Data segment
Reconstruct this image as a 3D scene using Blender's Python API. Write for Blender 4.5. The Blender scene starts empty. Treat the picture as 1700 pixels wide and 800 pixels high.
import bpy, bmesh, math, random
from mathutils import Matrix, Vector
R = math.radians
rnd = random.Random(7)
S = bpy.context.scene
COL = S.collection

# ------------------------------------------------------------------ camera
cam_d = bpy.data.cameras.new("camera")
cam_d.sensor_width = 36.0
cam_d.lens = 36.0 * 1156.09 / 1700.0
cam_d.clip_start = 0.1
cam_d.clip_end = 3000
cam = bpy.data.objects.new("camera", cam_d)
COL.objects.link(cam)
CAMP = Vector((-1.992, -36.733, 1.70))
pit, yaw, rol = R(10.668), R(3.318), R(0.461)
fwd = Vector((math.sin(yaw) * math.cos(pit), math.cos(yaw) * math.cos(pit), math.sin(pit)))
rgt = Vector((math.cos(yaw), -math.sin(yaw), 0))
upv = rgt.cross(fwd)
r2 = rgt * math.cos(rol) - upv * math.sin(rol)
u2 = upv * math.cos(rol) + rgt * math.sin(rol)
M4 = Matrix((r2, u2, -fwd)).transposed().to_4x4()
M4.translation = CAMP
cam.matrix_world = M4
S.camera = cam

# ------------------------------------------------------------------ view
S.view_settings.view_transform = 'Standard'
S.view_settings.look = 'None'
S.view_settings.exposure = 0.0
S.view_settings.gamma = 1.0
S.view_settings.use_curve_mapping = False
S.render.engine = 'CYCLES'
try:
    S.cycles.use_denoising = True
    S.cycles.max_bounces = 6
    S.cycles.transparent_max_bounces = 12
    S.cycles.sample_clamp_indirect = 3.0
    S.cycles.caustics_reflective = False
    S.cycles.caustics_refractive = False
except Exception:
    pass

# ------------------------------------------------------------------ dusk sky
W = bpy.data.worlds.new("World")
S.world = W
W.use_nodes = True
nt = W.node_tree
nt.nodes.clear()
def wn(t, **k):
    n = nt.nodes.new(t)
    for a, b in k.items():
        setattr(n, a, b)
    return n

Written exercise
Return exactly, please, the lines of the material from the first one down to and including the line where "COL = S.collection" appears.

Task output
Reconstruct this image as a 3D scene using Blender's Python API. Write for Blender 4.5. The Blender scene starts empty. Treat the picture as 1700 pixels wide and 800 pixels high.
import bpy, bmesh, math, random
from mathutils import Matrix, Vector
R = math.radians
rnd = random.Random(7)
S = bpy.context.scene
COL = S.collection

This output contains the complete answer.